Restate word for word the lines of the data below, from the first through the one that has "m = MB(); m.rock(G(x, y)".
-*-*-
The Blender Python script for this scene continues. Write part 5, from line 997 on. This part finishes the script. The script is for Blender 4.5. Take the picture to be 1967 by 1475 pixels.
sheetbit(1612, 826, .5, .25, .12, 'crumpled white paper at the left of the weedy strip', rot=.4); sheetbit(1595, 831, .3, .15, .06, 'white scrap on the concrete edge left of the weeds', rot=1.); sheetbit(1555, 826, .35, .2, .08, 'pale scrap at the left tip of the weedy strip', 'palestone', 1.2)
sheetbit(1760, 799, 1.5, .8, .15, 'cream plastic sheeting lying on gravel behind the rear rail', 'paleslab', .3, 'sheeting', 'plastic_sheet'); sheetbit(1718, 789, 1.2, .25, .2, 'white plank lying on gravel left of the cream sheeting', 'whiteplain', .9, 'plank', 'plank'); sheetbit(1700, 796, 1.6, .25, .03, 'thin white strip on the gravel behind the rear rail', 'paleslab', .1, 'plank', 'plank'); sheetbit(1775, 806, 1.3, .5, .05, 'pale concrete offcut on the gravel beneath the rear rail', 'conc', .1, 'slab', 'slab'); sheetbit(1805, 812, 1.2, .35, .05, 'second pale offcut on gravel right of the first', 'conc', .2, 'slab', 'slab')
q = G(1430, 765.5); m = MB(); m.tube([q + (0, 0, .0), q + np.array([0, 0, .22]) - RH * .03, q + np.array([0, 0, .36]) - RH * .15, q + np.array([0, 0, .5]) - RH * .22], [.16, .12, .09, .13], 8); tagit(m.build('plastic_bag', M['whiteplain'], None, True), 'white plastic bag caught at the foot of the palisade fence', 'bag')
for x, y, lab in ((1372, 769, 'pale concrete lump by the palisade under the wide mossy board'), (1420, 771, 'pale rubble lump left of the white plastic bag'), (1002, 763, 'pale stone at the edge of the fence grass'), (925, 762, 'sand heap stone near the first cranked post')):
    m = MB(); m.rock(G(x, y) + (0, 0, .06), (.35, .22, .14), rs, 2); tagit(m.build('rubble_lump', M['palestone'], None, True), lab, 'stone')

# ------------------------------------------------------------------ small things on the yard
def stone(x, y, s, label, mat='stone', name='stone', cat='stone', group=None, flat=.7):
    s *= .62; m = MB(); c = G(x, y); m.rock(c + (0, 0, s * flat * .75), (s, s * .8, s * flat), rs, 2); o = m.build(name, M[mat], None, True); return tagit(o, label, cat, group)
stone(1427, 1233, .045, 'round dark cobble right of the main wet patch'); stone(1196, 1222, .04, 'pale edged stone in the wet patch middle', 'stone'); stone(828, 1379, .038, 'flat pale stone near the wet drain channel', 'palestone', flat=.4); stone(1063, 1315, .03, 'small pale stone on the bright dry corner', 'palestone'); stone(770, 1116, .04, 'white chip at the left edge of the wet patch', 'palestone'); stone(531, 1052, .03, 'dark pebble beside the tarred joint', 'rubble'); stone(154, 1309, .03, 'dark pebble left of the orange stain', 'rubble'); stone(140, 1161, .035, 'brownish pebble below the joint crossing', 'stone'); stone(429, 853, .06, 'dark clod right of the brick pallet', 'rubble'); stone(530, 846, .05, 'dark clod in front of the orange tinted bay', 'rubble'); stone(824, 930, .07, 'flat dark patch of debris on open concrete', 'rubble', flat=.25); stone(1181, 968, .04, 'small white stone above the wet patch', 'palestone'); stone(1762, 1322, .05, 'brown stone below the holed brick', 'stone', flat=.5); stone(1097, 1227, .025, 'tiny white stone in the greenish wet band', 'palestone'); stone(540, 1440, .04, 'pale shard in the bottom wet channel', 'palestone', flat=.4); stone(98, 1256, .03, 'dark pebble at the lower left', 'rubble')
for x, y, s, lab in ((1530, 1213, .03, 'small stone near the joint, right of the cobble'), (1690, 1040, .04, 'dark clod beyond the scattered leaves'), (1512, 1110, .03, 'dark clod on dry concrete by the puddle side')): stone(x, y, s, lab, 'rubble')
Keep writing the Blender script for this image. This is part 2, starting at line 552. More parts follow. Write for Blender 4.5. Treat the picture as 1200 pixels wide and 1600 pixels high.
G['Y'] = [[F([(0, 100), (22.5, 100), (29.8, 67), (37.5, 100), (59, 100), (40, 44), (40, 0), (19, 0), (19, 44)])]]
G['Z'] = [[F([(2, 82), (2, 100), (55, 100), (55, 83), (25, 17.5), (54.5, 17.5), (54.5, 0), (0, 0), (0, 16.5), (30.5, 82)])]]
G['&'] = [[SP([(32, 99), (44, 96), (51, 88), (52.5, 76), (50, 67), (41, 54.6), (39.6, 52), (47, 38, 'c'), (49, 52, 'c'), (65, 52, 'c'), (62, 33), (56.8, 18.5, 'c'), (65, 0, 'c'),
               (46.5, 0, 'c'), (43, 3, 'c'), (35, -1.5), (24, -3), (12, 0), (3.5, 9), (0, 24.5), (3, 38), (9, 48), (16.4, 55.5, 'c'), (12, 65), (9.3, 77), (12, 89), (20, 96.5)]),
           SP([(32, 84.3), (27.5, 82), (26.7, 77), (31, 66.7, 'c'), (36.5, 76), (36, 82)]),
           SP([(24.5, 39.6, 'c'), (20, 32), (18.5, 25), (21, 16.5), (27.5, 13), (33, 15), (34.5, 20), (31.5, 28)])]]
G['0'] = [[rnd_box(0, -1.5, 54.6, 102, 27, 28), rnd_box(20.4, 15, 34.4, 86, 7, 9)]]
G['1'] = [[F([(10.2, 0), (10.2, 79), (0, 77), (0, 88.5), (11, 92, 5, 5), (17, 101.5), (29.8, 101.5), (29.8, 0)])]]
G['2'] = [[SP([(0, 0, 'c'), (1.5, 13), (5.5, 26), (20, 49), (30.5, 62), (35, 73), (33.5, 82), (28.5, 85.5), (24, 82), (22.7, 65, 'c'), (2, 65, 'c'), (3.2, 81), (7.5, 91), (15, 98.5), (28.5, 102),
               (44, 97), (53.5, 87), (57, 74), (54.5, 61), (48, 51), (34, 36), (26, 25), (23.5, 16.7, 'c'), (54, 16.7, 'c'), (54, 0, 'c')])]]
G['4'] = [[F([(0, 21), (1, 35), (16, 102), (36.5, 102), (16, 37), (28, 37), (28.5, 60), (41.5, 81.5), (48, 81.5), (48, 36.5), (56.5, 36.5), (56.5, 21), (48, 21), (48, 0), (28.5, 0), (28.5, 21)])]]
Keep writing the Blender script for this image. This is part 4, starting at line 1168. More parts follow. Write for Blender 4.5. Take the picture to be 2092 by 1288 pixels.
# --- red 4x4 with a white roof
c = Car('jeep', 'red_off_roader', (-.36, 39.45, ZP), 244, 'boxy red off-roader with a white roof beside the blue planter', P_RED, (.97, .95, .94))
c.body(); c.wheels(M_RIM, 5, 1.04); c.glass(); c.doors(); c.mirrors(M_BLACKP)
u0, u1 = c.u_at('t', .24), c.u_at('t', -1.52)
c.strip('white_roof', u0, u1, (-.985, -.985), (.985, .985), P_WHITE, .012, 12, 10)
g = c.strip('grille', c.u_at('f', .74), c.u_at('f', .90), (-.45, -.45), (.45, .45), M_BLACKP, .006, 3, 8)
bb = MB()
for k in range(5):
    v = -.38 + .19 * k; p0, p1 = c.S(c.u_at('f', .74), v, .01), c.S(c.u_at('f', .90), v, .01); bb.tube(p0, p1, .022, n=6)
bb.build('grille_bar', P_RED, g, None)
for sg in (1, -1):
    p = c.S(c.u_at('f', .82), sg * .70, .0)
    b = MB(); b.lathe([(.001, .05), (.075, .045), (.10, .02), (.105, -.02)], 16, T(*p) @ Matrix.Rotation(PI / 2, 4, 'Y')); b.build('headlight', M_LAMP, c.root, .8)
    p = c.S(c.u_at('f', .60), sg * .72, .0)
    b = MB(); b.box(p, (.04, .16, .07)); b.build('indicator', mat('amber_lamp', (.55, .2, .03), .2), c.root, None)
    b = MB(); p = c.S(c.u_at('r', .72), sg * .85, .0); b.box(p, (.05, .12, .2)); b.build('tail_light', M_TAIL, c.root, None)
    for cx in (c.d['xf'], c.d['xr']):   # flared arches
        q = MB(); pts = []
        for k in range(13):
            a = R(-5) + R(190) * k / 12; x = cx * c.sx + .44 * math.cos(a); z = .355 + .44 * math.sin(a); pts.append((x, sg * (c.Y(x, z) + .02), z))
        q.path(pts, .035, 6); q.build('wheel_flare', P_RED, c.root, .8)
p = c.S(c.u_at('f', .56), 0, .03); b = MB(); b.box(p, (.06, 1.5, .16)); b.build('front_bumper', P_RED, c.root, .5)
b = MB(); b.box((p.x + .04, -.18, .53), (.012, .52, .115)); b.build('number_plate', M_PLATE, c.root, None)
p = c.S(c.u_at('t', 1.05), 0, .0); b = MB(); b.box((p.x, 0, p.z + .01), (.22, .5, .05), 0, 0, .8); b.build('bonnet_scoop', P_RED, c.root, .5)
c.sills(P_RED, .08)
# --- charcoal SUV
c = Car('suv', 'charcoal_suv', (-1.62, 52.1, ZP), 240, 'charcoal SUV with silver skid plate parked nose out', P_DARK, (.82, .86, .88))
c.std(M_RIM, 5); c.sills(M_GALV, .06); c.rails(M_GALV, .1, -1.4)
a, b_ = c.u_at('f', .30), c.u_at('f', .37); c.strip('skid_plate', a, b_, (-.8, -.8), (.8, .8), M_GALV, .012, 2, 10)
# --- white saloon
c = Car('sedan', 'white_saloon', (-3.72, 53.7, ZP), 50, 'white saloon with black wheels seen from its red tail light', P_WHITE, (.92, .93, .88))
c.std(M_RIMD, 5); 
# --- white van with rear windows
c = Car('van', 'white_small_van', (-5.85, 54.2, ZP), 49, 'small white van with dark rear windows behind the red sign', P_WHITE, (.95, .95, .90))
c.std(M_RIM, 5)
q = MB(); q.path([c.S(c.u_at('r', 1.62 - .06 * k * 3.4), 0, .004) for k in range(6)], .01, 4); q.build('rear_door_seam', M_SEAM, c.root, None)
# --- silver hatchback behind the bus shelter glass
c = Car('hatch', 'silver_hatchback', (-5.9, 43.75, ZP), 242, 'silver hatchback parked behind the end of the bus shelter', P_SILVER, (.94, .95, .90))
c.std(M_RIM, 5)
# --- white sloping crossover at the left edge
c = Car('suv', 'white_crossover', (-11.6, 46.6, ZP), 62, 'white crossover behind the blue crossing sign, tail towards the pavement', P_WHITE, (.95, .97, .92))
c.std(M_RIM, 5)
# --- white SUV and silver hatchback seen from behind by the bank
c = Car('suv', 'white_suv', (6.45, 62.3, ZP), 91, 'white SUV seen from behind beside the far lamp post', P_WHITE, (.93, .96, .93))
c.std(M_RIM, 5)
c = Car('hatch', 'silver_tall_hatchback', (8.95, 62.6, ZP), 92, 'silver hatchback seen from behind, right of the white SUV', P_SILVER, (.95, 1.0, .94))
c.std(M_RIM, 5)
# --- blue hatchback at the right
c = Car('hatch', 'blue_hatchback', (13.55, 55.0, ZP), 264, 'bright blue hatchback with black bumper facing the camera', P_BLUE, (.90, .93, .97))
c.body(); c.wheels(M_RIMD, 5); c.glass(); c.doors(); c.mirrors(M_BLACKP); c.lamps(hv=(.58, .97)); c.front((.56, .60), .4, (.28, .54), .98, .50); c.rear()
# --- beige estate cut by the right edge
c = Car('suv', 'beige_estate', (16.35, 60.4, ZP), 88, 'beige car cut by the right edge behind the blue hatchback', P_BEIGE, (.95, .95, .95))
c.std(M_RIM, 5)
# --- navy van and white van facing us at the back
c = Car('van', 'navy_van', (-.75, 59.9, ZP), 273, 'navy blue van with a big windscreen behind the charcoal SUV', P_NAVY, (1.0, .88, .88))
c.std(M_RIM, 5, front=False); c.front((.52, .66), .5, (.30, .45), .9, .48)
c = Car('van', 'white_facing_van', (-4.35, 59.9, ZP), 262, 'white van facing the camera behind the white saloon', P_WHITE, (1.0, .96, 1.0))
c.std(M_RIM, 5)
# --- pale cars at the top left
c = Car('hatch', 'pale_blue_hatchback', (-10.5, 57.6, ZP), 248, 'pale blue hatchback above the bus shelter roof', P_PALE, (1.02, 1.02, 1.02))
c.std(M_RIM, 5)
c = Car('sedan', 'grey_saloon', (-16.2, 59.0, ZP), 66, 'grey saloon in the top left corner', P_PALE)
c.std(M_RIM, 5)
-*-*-
### Output for this exercise
The Blender Python script for this scene continues. Write part 5, from line 997 on. This part finishes the script. The script is for Blender 4.5. Take the picture to be 1967 by 1475 pixels.
sheetbit(1612, 826, .5, .25, .12, 'crumpled white paper at the left of the weedy strip', rot=.4); sheetbit(1595, 831, .3, .15, .06, 'white scrap on the concrete edge left of the weeds', rot=1.); sheetbit(1555, 826, .35, .2, .08, 'pale scrap at the left tip of the weedy strip', 'palestone', 1.2)
sheetbit(1760, 799, 1.5, .8, .15, 'cream plastic sheeting lying on gravel behind the rear rail', 'paleslab', .3, 'sheeting', 'plastic_sheet'); sheetbit(1718, 789, 1.2, .25, .2, 'white plank lying on gravel left of the cream sheeting', 'whiteplain', .9, 'plank', 'plank'); sheetbit(1700, 796, 1.6, .25, .03, 'thin white strip on the gravel behind the rear rail', 'paleslab', .1, 'plank', 'plank'); sheetbit(1775, 806, 1.3, .5, .05, 'pale concrete offcut on the gravel beneath the rear rail', 'conc', .1, 'slab', 'slab'); sheetbit(1805, 812, 1.2, .35, .05, 'second pale offcut on gravel right of the first', 'conc', .2, 'slab', 'slab')
q = G(1430, 765.5); m = MB(); m.tube([q + (0, 0, .0), q + np.array([0, 0, .22]) - RH * .03, q + np.array([0, 0, .36]) - RH * .15, q + np.array([0, 0, .5]) - RH * .22], [.16, .12, .09, .13], 8); tagit(m.build('plastic_bag', M['whiteplain'], None, True), 'white plastic bag caught at the foot of the palisade fence', 'bag')
for x, y, lab in ((1372, 769, 'pale concrete lump by the palisade under the wide mossy board'), (1420, 771, 'pale rubble lump left of the white plastic bag'), (1002, 763, 'pale stone at the edge of the fence grass'), (925, 762, 'sand heap stone near the first cranked post')):
    m = MB(); m.rock(G(x, y) + (0, 0, .06), (.35, .22, .14), rs, 2); tagit(m.build('rubble_lump', M['palestone'], None, True), lab, 'stone')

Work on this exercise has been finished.